Wednesday, February 17, 2016

"Every stone I laid for if you had asked me to. A monument to holy things, empty talk and circling. Isn't that what we're supposed to do?" --Nichole Nordeman

I finished my apology and felt a little gutted that I'd let something slip that was obviously causing such a rift.  Then she said a word that finished the entire process:  arrogant.  The whole exchange, while honest, still stings a bit because I thought I'd been successfully avoiding the very thing I'd been becoming.

Why is it arrogance seems easier than humility?


The heart of arrogance is me.  I'm not saying I'm the sole purveyor of the concept, just that any focus that consistently comes back to self or self gain is, by definition, arrogance.  And for the sake of being honest, it's my Achilles.

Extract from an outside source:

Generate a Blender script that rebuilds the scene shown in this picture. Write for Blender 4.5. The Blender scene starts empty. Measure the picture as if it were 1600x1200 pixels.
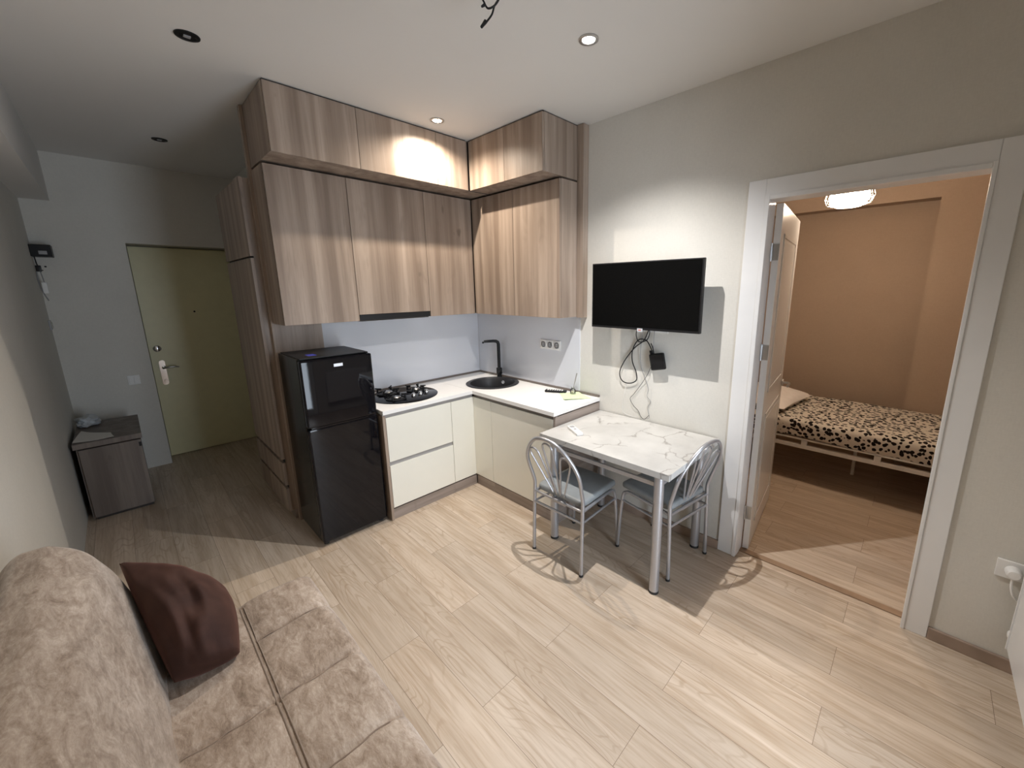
import bpy, bmesh, math, random
from mathutils import Vector, Matrix, Euler
from math import sin, cos, pi, radians

SC = bpy.context.scene
COL = SC.collection
random.seed(7)

# ------------------------------------------------------------------ camera
YAW, PIT, ROL = radians(46.693), radians(-11.802), radians(-0.59)
fw = Vector((sin(YAW)*cos(PIT), cos(YAW)*cos(PIT), sin(PIT)))
rt = Vector((cos(YAW), -sin(YAW), 0))
up = rt.cross(fw)
r2 = rt*cos(ROL) + up*sin(ROL)
u2 = -rt*sin(ROL) + up*cos(ROL)
cd = bpy.data.cameras.new('camera')
cam = bpy.data.objects.new('camera', cd)
COL.objects.link(cam)
M = Matrix((r2, u2, -fw)).transposed().to_4x4()
M.translation = Vector((-2.514, -3.311, 1.725))
cam.matrix_world = M
cd.sensor_width = 36
cd.lens = 622.89*36/1600
cd.shift_x = -52.373/1600
cd.shift_y = -20.308/1600
cd.clip_start = 0.02
SC.camera = cam

# ------------------------------------------------------------------ world, exposure
W = bpy.data.worlds.new('world'); SC.world = W; W.use_nodes = True
bg = W.node_tree.nodes['Background']
bg.inputs[0].default_value = (0.78, 0.88, 1.0, 1)
bg.inputs[1].default_value = 12.0
SC.view_settings.view_transform = 'Standard'
SC.view_settings.look = 'None'
SC.view_settings.exposure = 0.0
SC.view_settings.gamma = 1.0
SC.view_settings.use_curve_mapping = False
SC.cycles.max_bounces = 10
SC.cycles.diffuse_bounces = 6
SC.cycles.glossy_bounces = 4
SC.cycles.transparent_max_bounces = 8
SC.cycles.sample_clamp_indirect = 4
SC.cycles.caustics_reflective = False
SC.cycles.caustics_refractive = False

# lamp powers
P_MAIN, P_KITCHEN, P_BED = 185, 95, 44
C_MAIN, C_KITCHEN, C_BED = (1.0, 0.965, 0.935), (1.0, 0.87, 0.72), (1.0, 0.78, 0.57)

pd = bpy.data.lights.new('window_portal', 'AREA')
pd.shape = 'RECTANGLE'; pd.size = 0.84; pd.size_y = 2.1
pd.cycles.is_portal = True
po = bpy.data.objects.new('window_portal', pd); COL.objects.link(po)
po.location = (-1.2, -3.86, 1.1); po.rotation_euler = (radians(90), 0, 0)   # faces +y

# ------------------------------------------------------------------ material helpers
MATS = {}
class N:
    def __init__(s, name):
        s.m = bpy.data.materials.new(name); s.m.use_nodes = True
        s.t = s.m.node_tree; s.b = s.t.nodes['Principled BSDF']
        MATS[name] = s.m
    def n(s, typ, **kw):
        x = s.t.nodes.new(typ)
        for k, v in kw.items():
            if k.startswith('i_'):
                x.inputs[int(k[2:])].default_value = v
            else: setattr(x, k, v)
        return x
    def l(s, a, b): s.t.links.new(a, b)
    def set(s, **kw):
        for k, v in kw.items():
            s.b.inputs[k.replace('_', ' ')].default_value = v
    def pos(s, scale=(1, 1, 1), rnd=0.0, loc=(0, 0, 0)):
        g = s.n('ShaderNodeNewGeometry')
        mp = s.n('ShaderNodeMapping'); mp.inputs['Scale'].default_value = scale; mp.inputs['Location'].default_value = loc
        src = g.outputs['Position']
        if rnd:
            oi = s.n('ShaderNodeObjectInfo'); mu = s.n('ShaderNodeMath', operation='MULTIPLY'); mu.inputs[1].default_value = rnd
            s.l(oi.outputs['Random'], mu.inputs[0])
            ad = s.n('ShaderNodeVectorMath', operation='ADD'); s.l(src, ad.inputs[0]); s.l(mu.outputs[0], ad.inputs[1]); src = ad.outputs[0]
        s.l(src, mp.inputs['Vector']); return mp.outputs[0]
    def noise(s, vec, scale, detail=3, rough=0.5, dist=0.0):
        x = s.n('ShaderNodeTexNoise'); x.inputs['Scale'].default_value = scale; x.inputs['Detail'].default_value = detail
        x.inputs['Roughness'].default_value = rough; x.inputs['Distortion'].default_value = dist
        s.l(vec, x.inputs['Vector']); return x.outputs['Fac']
    def ramp(s, fac, stops):
        x = s.n('ShaderNodeValToRGB'); e = x.color_ramp.elements
        while len(e) < len(stops): e.new(0.5)
        for k, (p, c) in enumerate(stops):
            e[k].position = p; e[k].color = (*c, 1) if len(c) == 3 else c
        s.l(fac, x.inputs[0]); return x.outputs[0]
    def mix(s, a, b, fac, mode='MIX'):
        x = s.n('ShaderNodeMix', data_type='RGBA', blend_type=mode)
        for sock, v in ((x.inputs[6], a), (x.inputs[7], b), (x.inputs[0], fac)):
            if isinstance(v, (int, float)): sock.default_value = v
            elif isinstance(v, tuple): sock.default_value = (*v, 1)
            else: s.l(v, sock)
        return x.outputs[2]
    def bump(s, h, strength=0.2, dist=0.002):
        x = s.n('ShaderNodeBump'); x.inputs['Strength'].default_value = strength; x.inputs['Distance'].default_value = dist
        s.l(h, x.inputs['Height']); s.l(x.outputs[0], s.b.inputs['Normal'])
    def col(s, c):
        if isinstance(c, tuple): s.b.inputs['Base Color'].default_value = (*c, 1)
        else: s.l(c, s.b.inputs['Base Color'])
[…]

While I can't remember a ton of significant achievements from my childhood, I can remember the fact that I talked well from a young age and that particular skill followed me through high school.  I qualified for state in speech my freshman year and my senior year.  Those achievements led to a job offer at a local radio station, and while it wasn't particularly prestigious, it was still a pretty cool accomplishment.  In addition to those things, my first college scholarship was based on my ability to talk to other people and sell them on the finer parts of a local college education.

My skill.
My ability.
My achievements.

I kept looking for those things to define something about me that felt undefined.  I needed to be good at something--recognizably good.  It became this endless competition of sorts between me and whoever was "better" at whatever we were doing.

I loved character acting and was cast in some pretty big roles in college productions.  But the time I wasn't?  It was a gut punch.  It seemed like a personal slight and how dare you take this from me when this is who I am and what I do.

It isn't enough for me to be a good teacher.  I have this cavernous hole that requires copious amounts of acknowledgement that I am the best teacher--creative and capable.

I don't need my name listed on the marquee, but I don't want to be unacknowledged.  There's this unspoken desire to be heard and valued for my abilities and my accomplishments.

For me.


Lent is a season of penitence--of quiet reflection and refocus.  As I'm working my way through these scriptures and really seeing Jesus again, I'm asking Him to see me.  To help me realign my goals until they point to Him--or even until my biggest and only desire is Christ.  Not Christ in me.  Not Christ before me, behind me or beside me.  Just Christ. 

To, once again, show me what it looks like to remove myself from the equation so I can stop getting in the way.

I thought I'd done that.  But the ruts here are deep and my wheels gravitate toward building for Him without bothering to include Him at all.